As Arizona showed, just having a law on the books means nothing if there is no enforcement. It took parents complaining to the feds to get relief, but did the state do anything to address the systemic problem?
So this means the squeaky wheels get the grease and the other parents can pound sand. In New York, why has there never been a simple lawsuit asking the state’s charter authorizers what ‘special emphasis’ means and what ‘at-risk’ students means?
Why should Arizona charters be an different than anywhere else? This is how keeps the riff riff out of her schools. If one or two happen to get in, she has ways to get them to leave, and a “got to go” list. Her “teachers” berate the “scholars” and punish them for the smallest “infractions” and, in all likelihood, just for being who they are, and a kid can’t choose his/her status in life. It is no surprise what happens in Arizona; it is commonplace.
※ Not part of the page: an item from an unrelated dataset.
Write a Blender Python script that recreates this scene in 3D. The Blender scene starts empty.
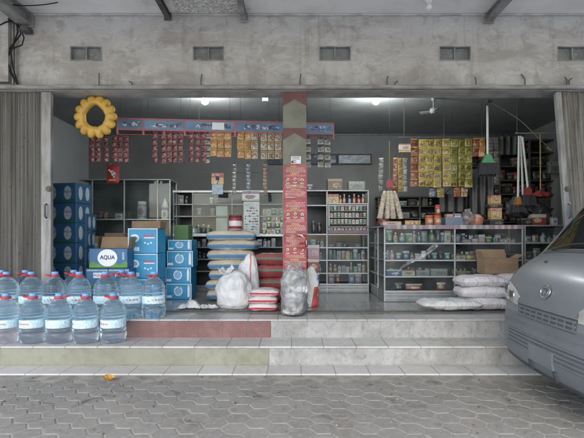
import bpy, math, random
import numpy as np
from mathutils import Vector, Matrix, noise as mnoise
R = math.radians
SC = bpy.context.scene
COL = SC.collection

# ------------------------------------------------------------------ camera
F, HX, HY, EYE = 441.0, 292.0, 240.0, 1.3
cam_d = bpy.data.cameras.new('camera'); cam = bpy.data.objects.new('camera', cam_d); COL.objects.link(cam)
cam.location = (0, 0, EYE); cam.rotation_euler = (R(90), 0, 0)
cam_d.sensor_width = 36; cam_d.lens = 36 * F / 584
cam_d.shift_y = (HY - 219) / 584
cam_d.clip_start = .05; cam_d.clip_end = 2000
SC.camera = cam

# ------------------------------------------------------------------ sky, sun, exposure
SUN_EL, SUN_AZ = 42, 195
w = bpy.data.worlds.new('World'); SC.world = w; w.use_nodes = True
nt = w.node_tree; nt.nodes.clear()
sky = nt.nodes.new('ShaderNodeTexSky'); sky.sky_type = 'NISHITA'; sky.sun_disc = False
sky.sun_elevation = R(SUN_EL); sky.sun_rotation = R(SUN_AZ)
sky.air_density = 1.0; sky.dust_density = 1.5; sky.ozone_density = 1.6
bg = nt.nodes.new('ShaderNodeBackground'); bg.inputs['Strength'].default_value = .15
wo = nt.nodes.new('ShaderNodeOutputWorld')
nt.links.new(sky.outputs[0], bg.inputs[0]); nt.links.new(bg.outputs[0], wo.inputs[0])
sun_d = bpy.data.lights.new('sun', 'SUN'); sun_d.energy = 1.5; sun_d.angle = R(75); sun_d.color = (1, .95, .89)
sun = bpy.data.objects.new('sun', sun_d); COL.objects.link(sun)
sun.rotation_euler = (R(90 - SUN_EL), 0, R(180 - SUN_AZ)); sun.location = (0, -10, 20)
SC.view_settings.view_transform = 'Standard'; SC.view_settings.look = 'None'
SC.view_settings.gamma = 1; SC.view_settings.use_curve_mapping = False
SC.view_settings.exposure = 1.68
SC.render.engine = 'CYCLES'
cy = SC.cycles
cy.use_denoising = True; cy.max_bounces = 14; cy.transmission_bounces = 12; cy.transparent_max_bounces = 24
cy.diffuse_bounces = 5; cy.glossy_bounces = 5; cy.sample_clamp_indirect = 6; cy.use_adaptive_sampling = True; cy.adaptive_threshold = .015

# ------------------------------------------------------------------ helpers
def P(px, py, Y):
    return Vector(((px - HX) * Y / F, Y, EYE + (HY - py) * Y / F))
def X(px, Y): return (px - HX) * Y / F
def Z(py, Y): return EYE + (HY - py) * Y / F
def hx(s):
    s = s.lstrip('#'); o = []
    for i in (0, 2, 4):
        c = int(s[i:i + 2], 16) / 255
        o.append(c / 12.92 if c <= .04045 else ((c + .055) / 1.055) ** 2.4)
    return tuple(o)
def c4(c): return (c[0], c[1], c[2], 1.0)

class G:
    """small node-graph writer"""
    def __init__(s, name):
        s.m = bpy.data.materials.new(name); s.m.use_nodes = True
        s.nt = s.m.node_tree
        s.b = s.nt.nodes['Principled BSDF']; s.out = s.nt.nodes['Material Output']
    def n(s, t, ins=None, **kw):
        nd = s.nt.nodes.new(t)
        for k, v in kw.items(): setattr(nd, k, v)
        for k, v in (ins or {}).items(): s.set(nd.inputs[k], v)
        return nd
    def set(s, sock, v):
        if isinstance(v, bpy.types.NodeSocket): s.nt.links.new(v, sock)
        elif isinstance(v, (tuple, list)) and len(v) == 3 and sock.type == 'RGBA': sock.default_value = c4(v)
        else: sock.default_value = v
    def p(s, **kw):
        for k, v in kw.items(): s.set(s.b.inputs[k.replace('_', ' ')], v)
    def math(s, op, a, b=None, c=None, clamp=False):
        nd = s.nt.nodes.new('ShaderNodeMath'); nd.operation = op; nd.use_clamp = clamp
        s.set(nd.inputs[0], a)
        if b is not None: s.set(nd.inputs[1], b)
        if c is not None: s.set(nd.inputs[2], c)
        return nd.outputs[0]
    def mix(s, f, a, b, mode='MIX'):
        nd = s.nt.nodes.new('ShaderNodeMix'); nd.data_type = 'RGBA'; nd.blend_type = mode
        s.set(nd.inputs[0], f); s.set(nd.inputs[6], a); s.set(nd.inputs[7], b)
        return nd.outputs[2]
    def ramp(s, v, lo, hi, smooth=True):
        nd = s.nt.nodes.new('ShaderNodeMapRange'); nd.interpolation_type = 'SMOOTHSTEP' if smooth else 'LINEAR'
        s.set(nd.inputs[0], v); nd.inputs[1].default_value = lo; nd.inputs[2].default_value = hi
        return nd.outputs[0]
    def coord(s, kind='Object', scale=(1, 1, 1), rnd=False):
        o = s.n('ShaderNodeTexCoord').outputs[kind]
        if rnd:
            r = s.n('ShaderNodeObjectInfo').outputs['Random']
            a = s.n('ShaderNodeVectorMath', operation='ADD'); s.set(a.inputs[0], o)
            k = s.math('MULTIPLY', r, 37.0); cb = s.n('ShaderNodeCombineXYZ', {0: k, 1: k, 2: k})
            s.set(a.inputs[1], cb.outputs[0]); o = a.outputs[0]
        if scale != (1, 1, 1):
            m = s.n('ShaderNodeVectorMath', operation='MULTIPLY'); s.set(m.inputs[0], o); m.inputs[1].default_value = scale
            o = m.outputs[0]
        return o
    def noise(s, vec, scale, detail=4, rough=.55, dist=0):
        nd = s.n('ShaderNodeTexNoise', {'Scale': scale, 'Detail': detail, 'Roughness': rough, 'Distortion': dist})
        s.set(nd.inputs['Vector'], vec); return nd.outputs[0]
    def xyz(s, vec):
        nd = s.n('ShaderNodeSeparateXYZ'); s.set(nd.inputs[0], vec); return nd.outputs
    def bump(s, h, strength=.3, dist=.01):
        nd = s.n('ShaderNodeBump', {'Strength': strength, 'Distance': dist}); s.set(nd.inputs['Height'], h)
        s.set(s.b.inputs['Normal'], nd.outputs[0])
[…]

Wow, “Eva Moskowitz” totally disappeared from my post. Is Big Brother editing posts (and I do not mean you, Ms. Ravitch; you have my utmost respect). How odd that Eva’s name would disappear. I must have subconsciously wished her to go away.
Strange indeed.
Is it possible if enough of us subconsciously wished Eva would vanish, she’d become a missing person with her mug shot on a milk carton?
It’s important to note the differences between this report and a similar one from the ACLU in California called “Unequal Access”. In the latter, the ACLU admitted that they only found 20% of the charters they examined as having illegal enrollment policies because they did not make requests for information not posted on the charters’ websites.
A clever trick that is becoming more and more common in Los Angeles, at least, is to require parents to sign up for an online account and only then will the enrollment requirements become available. Some ask for the parents to either pick up the materials at the school or personally drop them off. These present opportunities for staff to personally review the application and possibly discourage the parent from enrolling their child.
I’ve been a member for many years! ACLU does an outstanding job of protecting our liberties!
The full report is long but worth reading. It conveys how important the USDOE’s office of civil rights is and why it’s staff should not be cut.